# [Given data]

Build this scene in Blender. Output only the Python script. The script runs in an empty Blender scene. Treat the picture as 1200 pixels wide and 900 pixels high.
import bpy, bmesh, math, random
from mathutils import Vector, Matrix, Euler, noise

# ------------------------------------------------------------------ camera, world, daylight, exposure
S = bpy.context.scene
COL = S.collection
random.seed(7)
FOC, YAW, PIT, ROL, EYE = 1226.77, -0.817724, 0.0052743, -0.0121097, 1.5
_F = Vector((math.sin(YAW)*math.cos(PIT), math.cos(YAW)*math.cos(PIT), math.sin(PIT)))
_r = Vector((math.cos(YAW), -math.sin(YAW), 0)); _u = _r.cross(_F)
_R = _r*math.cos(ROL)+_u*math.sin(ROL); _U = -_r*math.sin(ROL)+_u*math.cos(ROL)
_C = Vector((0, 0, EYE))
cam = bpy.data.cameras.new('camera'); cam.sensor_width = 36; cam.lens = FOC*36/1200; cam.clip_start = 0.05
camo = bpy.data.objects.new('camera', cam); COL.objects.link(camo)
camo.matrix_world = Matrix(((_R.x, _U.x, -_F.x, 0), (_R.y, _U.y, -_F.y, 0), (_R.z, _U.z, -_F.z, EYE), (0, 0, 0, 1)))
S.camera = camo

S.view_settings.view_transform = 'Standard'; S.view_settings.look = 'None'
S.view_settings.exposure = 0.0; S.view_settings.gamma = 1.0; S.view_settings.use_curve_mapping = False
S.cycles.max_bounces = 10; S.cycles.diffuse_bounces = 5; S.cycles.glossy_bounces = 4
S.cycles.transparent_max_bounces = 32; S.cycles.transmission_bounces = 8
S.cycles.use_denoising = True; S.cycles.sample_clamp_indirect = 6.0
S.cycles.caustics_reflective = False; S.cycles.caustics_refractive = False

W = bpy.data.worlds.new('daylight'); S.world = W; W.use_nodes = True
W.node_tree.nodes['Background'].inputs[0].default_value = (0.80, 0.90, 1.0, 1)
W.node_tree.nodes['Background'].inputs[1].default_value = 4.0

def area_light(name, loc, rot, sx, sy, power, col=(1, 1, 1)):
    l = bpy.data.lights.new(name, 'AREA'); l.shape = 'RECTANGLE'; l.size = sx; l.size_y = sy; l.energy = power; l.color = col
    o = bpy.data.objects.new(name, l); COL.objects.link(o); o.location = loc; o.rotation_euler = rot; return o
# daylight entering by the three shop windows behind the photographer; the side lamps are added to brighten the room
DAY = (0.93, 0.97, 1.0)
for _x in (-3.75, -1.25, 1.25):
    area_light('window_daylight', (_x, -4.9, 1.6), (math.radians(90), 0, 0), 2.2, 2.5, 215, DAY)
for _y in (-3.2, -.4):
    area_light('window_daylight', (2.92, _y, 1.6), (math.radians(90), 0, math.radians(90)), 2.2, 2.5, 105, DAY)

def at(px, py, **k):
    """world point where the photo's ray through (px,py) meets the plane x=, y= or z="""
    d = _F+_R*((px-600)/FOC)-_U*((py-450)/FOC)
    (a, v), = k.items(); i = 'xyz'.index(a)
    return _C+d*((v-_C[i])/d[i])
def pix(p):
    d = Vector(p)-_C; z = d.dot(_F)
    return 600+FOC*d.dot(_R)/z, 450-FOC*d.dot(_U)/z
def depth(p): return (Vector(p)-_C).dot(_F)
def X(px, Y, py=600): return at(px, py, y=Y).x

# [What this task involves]
Word for word, reproduce the listing above from its start up to and including the line that has "from mathutils import". Give only those lines.

# [Task result]
Build this scene in Blender. Output only the Python script. The script runs in an empty Blender scene. Treat the picture as 1200 pixels wide and 900 pixels high.
import bpy, bmesh, math, random
from mathutils import Vector, Matrix, Euler, noise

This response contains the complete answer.